Very strange that we have no 7″ surface tablets.

cookie March 15, 2013 um 1:03 pm

Surface RT that is………

steve March 15, 2013 um 5:35 pm

More Surface tablets are almost certainly in the works and will be coming out this year. Not that I know what they are but there are rumors.

A seven inch Surface would make a lot of sense. A seven inch Xbox portable would make even more.


Thomas March 15, 2013 um 6:05 pm

There’s really no compelling reason to buy a Surface tablet. The RT model has a small selection of apps available, almost all of them ports of Android and iOS apps. The Pro model can run legacy Windows programs, but most of them aren’t good for touchscreen use, so you need a keyboard and/or mouse. At that point, you’ve reinvented the netbook, and made it three times as expensive.

fjtorres March 15, 2013 um 6:19 pm

The pro model is every bit as powerful as any ultrabook as it runs off a Core processor not a netbook grade Atom. So the touchscreen premium is more like 10% not 300%.

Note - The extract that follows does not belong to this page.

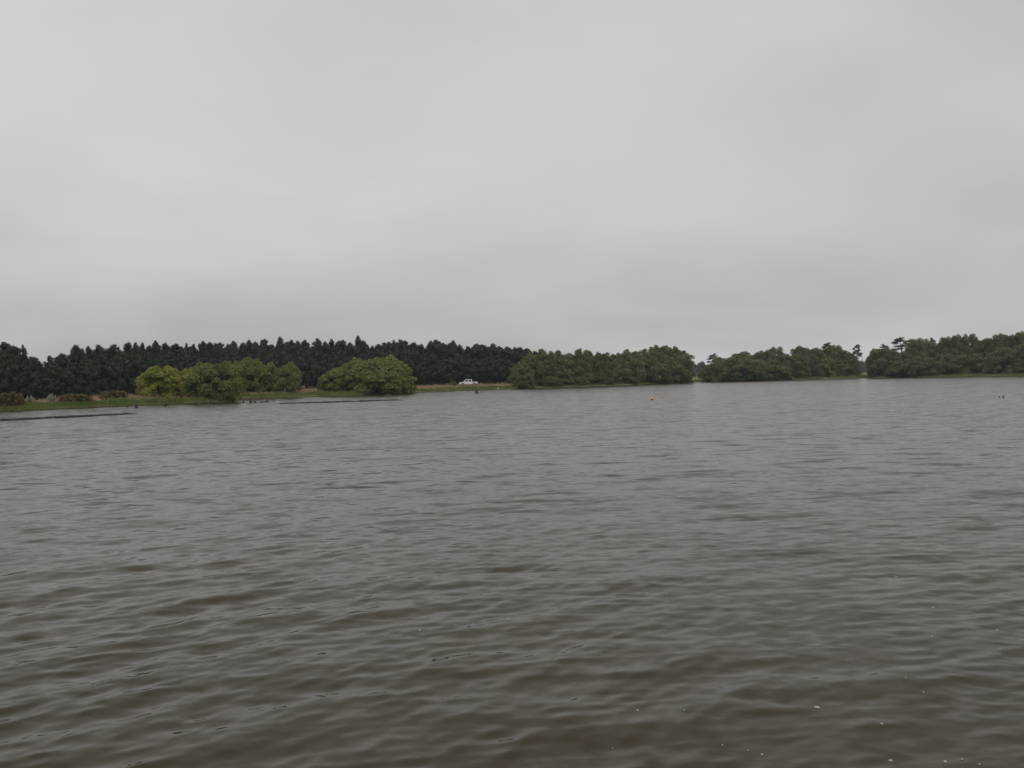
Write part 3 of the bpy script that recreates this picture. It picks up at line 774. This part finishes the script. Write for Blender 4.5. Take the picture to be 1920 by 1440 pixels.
front, rear = -1.48, 1.62
lower = [(-2.45, 0.52), (-2.45, 0.62), (-2.42, 0.80), (-2.28, 0.90), (-1.20, 1.07), (1.08, 1.10), (1.08, 0.42)] + [(-0.98, 0.42)] + arch(front)[0:] + [(-2.0, 0.42)]
body = mesh_obj('body', prism(lower, -0.84, 0.84, 0.02), M['white_paint'], tr)
cabp = [(-1.28, 1.06), (-0.72, 1.66), (-0.48, 1.73), (0.80, 1.73), (0.96, 1.66), (1.08, 1.06)]
cab = mesh_obj('cab', prism(cabp, -0.82, 0.82, 0.02, 2, lambda x, z: 0.14 * (z - 1.09) / 0.64), M['white_paint'], tr)
tray = [(1.12, 0.46), (1.16, 0.46)] + arch(rear)[::-1] + [(2.10, 0.46), (2.48, 0.50), (2.50, 1.06), (1.12, 1.06)]
bed = mesh_obj('cargo_bed', prism(tray, -0.84, 0.84, 0.015), M['white_paint'], tr)
mesh_obj('bed_floor', box(1.2, 2.42, -0.76, 0.76, 1.062, 1.075, 0), M['dark'], bed)
for sy in (-1, 1):
    def side_pane(p):
        vs = []
        for x, z in p:
            vs.append((x, sy * (0.828 - 0.14 * (z - 1.09) / 0.64), z))
        vs2 = [(x, y + sy * 0.006, z) for x, y, z in vs]
        n = len(p)
        F = []
        V = vs + vs2
        bm = bmesh.new()
        bv = [bm.verts.new(v) for v in V]
        bm.faces.new(bv[:n]); bm.faces.new(bv[n:][::-1])
        for i in range(n): bm.faces.new((bv[i], bv[(i + 1) % n], bv[n + (i + 1) % n], bv[n + i]))
        bmesh.ops.recalc_face_normals(bm, faces=bm.faces)
        me = bpy.data.meshes.new('pane'); bm.to_mesh(me); bm.free(); return me
    mesh_obj('side_window', side_pane([(-1.0, 1.14), (-0.62, 1.56), (-0.44, 1.63), (-0.06, 1.63), (-0.06, 1.14)]), M['glass'], cab)
    mesh_obj('side_window', side_pane([(0.08, 1.14), (0.08, 1.63), (0.72, 1.63), (0.82, 1.58), (0.90, 1.14)]), M['glass'], cab)
    for hx in (-0.14, 0.86): mesh_obj('door_handle', box(hx - 0.08, hx + 0.08, sy * 0.842 - 0.012, sy * 0.842 + 0.012, 0.97, 1.0, 0.004), M['dark'], body)
    for hx in (0.0, 1.0, -0.98): mesh_obj('door_seam', box(hx - 0.008, hx + 0.008, sy * 0.8405 - 0.003, sy * 0.8405 + 0.003, 0.5, 1.07, 0), M['dark'], body)
    mesh_obj('wing_mirror', box(-1.04, -0.92, sy * 0.93 - 0.08, sy * 0.93 + 0.08, 1.12, 1.28, 0.02), M['white_paint'], tr)
    mesh_obj('headlight', box(-2.425, -2.30, sy * 0.66 - 0.14, sy * 0.66 + 0.14, 0.68, 0.82, 0.015), M['lamp'], tr)
    mesh_obj('tail_light', box(2.46, 2.515, sy * 0.77 - 0.055, sy * 0.77 + 0.055, 0.72, 0.98, 0.01), M['red_lamp'], tr)
    for wx in (front, rear):
        wme = lathe([(0.20, -0.11), (0.33, -0.11), (0.36, -0.08), (0.36, 0.08), (0.33, 0.11), (0.20, 0.11)], 26, 'Y')
        wh = mesh_obj('wheel', wme, M['tyre'], tr); wh.location = (wx, sy * 0.74, 0.36)
        mesh_obj('rim', lathe([(0.0, 0.085), (0.10, 0.095), (0.19, 0.08), (0.21, 0.10), (0.21, -0.10), (0.0, -0.085)], 20, 'Y'), M['rim'], wh)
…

Thomas March 15, 2013 um 9:29 pm

Which is why the battery runs down in 4 hours. Why do you need that kind of horsepower for a portable? I’d rather have an Atom processor that I can use all day, than an i5 that conks out before lunch.

Nate Hoffelder March 15, 2013 um 9:39 pm

It’s not designed for portability. The Surface Pro is IMO intended to go in the same class as the workhorse laptop or desktop. That’s why it has a battery life and price tag that is comparable to a laptop.

Thomas March 15, 2013 um 10:13 pm

It has a 10 inch screen and the keyboard is an optional add-on. It’s a portable.

flyingtoastr March 15, 2013 um 8:55 pm

Chromebook = netbook
Surface Pro = ultrabook


Ben March 17, 2013 um 7:19 am

The market is pretty saturated with tablets now. I think the growth in this segment will slow down and unless you are already established brands like Apple, you can’t expect good numbers. The only way for MS to chip away that market share from Apple is to keep throwing money at it and hope they appeal to the right consumers. Let’s not ignore the poor sales performance of Windows 8, surely this didn’t help.

MS has to be careful because this is looking very much like the failed Zune. By all account, they die-hard owners all claimed Zune to be superior hardware but they simply can’t appeal to the mass consumers who wants simple usage devices.

We already know B&N don’t have the deep pockets to keep doing this long term. Yet they are committed to the hardware (so they claimed)…if I’m B&N exec, I would find a hardware partner instead of squeezing publishers for investment money only to pissed it away in something they dont understanding. Google was smart teaming up with Asus and Samsung…they may call it Google Nexus but it’s Asus or Samsung logo on the back of each tablet for branding awareness…it’s a win-win.